O moçambicano Félix Mula (n. 1979) ganhou o NOVO BANCO PHOTO deste ano. Tenho a certeza que muita gente se recorda o interesse do BES na fotografia. Mas isso agora interessa pouco.
Não conhecia o trabalho de Félix Mula. Mas gosto do ar de desolação dos sítios (alguns amigos meus insistem que tenho uma fixação pelo tema de decadência), das casas coloniais abandonadas, do seu adormecimento e, sobretudo, da mudança de uso a que a incompreensão dos espaços leva.
As imagens são fortes e a ida ao CCB é inevitável.
Casa Abandonada
Deixem a casa velha! Que os pedreiros
não lhe tirem as rugas nem as gelhas.
Que não limpem de urtigas os canteiros,
que lhe deixem ficar as velhas telhas.
não lhe tirem as rugas nem as gelhas.
Que não limpem de urtigas os canteiros,
que lhe deixem ficar as velhas telhas.
Deixem a casa velha! Que a não sujem
com óleos e com tintas os pintores.
Que lhe deixem as nódoas de ferrugem,
os velhos musgos, as cansadas flores.
Que não fiquem debaixo do cimento
mais de cem anos de alegria e dor.
Não lhe pintem a chuva, o sol, o vento,
que a cor do tempo é assim: vaga e incolor.

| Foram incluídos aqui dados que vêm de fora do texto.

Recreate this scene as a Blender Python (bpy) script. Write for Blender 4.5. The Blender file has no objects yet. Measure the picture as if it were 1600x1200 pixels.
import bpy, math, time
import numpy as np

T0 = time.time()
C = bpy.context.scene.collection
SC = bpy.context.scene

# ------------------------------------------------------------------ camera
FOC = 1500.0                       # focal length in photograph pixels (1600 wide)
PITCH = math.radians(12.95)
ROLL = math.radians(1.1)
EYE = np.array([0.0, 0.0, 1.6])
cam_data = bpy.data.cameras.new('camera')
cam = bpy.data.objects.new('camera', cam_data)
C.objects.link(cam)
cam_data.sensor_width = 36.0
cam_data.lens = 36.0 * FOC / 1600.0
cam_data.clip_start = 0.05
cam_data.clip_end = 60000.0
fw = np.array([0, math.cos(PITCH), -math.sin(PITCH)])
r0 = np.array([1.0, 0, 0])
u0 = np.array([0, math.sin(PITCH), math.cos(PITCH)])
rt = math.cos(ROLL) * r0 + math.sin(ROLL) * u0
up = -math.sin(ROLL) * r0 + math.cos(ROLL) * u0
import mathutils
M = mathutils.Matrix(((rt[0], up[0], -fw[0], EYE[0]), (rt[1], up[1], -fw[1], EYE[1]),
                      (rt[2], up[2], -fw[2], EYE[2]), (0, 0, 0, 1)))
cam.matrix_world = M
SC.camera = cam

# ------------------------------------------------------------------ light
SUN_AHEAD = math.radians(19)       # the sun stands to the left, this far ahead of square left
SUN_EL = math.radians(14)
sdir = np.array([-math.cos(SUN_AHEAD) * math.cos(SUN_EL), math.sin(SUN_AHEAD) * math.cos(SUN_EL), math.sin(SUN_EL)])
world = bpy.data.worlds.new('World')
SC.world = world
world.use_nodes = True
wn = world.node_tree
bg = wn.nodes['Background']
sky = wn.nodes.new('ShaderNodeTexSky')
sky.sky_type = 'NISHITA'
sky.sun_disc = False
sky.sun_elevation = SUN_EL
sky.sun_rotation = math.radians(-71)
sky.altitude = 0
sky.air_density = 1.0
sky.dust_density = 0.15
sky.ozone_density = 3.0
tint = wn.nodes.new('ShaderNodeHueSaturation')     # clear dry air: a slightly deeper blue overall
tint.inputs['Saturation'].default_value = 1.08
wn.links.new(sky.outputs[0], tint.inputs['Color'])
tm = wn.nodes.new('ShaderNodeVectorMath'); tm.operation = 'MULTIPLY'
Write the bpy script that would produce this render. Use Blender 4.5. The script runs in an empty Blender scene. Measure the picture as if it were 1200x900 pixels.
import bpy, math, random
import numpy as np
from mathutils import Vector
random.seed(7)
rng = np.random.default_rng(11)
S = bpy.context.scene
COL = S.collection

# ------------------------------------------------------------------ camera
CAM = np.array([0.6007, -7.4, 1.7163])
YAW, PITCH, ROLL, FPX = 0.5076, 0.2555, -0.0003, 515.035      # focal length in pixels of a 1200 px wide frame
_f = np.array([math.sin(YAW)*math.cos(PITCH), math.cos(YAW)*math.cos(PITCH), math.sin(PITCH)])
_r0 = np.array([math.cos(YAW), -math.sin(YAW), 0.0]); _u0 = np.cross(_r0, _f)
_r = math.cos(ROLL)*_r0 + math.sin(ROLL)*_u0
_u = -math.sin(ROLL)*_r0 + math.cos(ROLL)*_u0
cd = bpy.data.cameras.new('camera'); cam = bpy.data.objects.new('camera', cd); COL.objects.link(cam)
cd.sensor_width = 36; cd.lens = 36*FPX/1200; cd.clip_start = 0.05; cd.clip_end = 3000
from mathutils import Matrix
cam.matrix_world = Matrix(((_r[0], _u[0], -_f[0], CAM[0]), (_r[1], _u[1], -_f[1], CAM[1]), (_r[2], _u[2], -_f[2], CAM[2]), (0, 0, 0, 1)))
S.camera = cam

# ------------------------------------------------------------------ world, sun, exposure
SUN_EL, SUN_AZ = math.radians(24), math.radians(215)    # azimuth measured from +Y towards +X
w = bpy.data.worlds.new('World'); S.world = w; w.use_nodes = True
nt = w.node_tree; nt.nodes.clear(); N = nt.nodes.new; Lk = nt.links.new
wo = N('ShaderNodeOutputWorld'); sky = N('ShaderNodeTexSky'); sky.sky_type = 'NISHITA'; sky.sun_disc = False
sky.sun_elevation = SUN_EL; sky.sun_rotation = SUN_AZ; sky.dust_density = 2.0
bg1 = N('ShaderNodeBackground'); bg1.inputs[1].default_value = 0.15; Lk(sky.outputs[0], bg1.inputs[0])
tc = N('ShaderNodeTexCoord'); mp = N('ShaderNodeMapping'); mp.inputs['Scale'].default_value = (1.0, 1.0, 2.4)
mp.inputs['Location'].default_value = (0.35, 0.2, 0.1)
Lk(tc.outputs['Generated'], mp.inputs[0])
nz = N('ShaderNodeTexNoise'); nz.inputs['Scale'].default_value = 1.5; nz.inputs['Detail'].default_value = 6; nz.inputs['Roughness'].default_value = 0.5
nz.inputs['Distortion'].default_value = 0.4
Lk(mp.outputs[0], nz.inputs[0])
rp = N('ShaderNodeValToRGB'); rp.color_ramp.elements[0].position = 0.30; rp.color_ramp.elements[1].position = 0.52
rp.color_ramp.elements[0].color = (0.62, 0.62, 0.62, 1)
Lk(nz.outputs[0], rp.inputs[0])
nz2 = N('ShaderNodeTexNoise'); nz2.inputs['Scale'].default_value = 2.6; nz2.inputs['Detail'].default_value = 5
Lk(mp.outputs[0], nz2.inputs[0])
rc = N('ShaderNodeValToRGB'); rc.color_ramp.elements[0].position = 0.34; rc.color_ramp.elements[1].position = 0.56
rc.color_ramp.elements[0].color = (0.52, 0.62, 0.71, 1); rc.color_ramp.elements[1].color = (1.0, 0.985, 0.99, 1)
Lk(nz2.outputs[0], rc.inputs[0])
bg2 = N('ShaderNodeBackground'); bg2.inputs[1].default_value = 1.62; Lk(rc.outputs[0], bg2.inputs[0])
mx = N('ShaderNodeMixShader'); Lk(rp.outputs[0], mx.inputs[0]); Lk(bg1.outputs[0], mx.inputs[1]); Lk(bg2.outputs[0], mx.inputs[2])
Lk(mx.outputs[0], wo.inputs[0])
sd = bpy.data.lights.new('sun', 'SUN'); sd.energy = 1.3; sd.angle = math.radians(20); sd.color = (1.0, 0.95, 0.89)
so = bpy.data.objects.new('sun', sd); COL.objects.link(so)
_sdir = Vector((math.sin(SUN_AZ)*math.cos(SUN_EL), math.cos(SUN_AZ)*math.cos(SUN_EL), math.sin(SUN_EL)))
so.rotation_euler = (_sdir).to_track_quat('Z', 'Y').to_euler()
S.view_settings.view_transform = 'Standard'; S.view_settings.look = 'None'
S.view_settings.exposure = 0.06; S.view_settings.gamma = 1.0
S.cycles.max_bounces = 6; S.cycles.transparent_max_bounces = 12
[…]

Que tudo fique assim, parado e absorto,
no tempo sem limites, sempre igual.
Ah, não, por Deus! Como se faz a um morto,
não a sepultem sob terra e cal!
Não fechem as janelas mal fechadas,
ouçam da brisa o tímido lamento,
deixem que a vida e a morte, de mãos dadas,
vão com seu passo reflectido e lento.
Não endireitem as paredes tortas
nem desatem, da aranha, os finos laços.
Abram ao vento as desmanchadas portas,
ouçam do tempo os invisíveis passos.
Deixem que durma, quieta, ao sol do Outono,
velada pela flor, o vento, a asa.
Será talvez o derradeiro sono…
Que importa? Morra em paz a velha casa.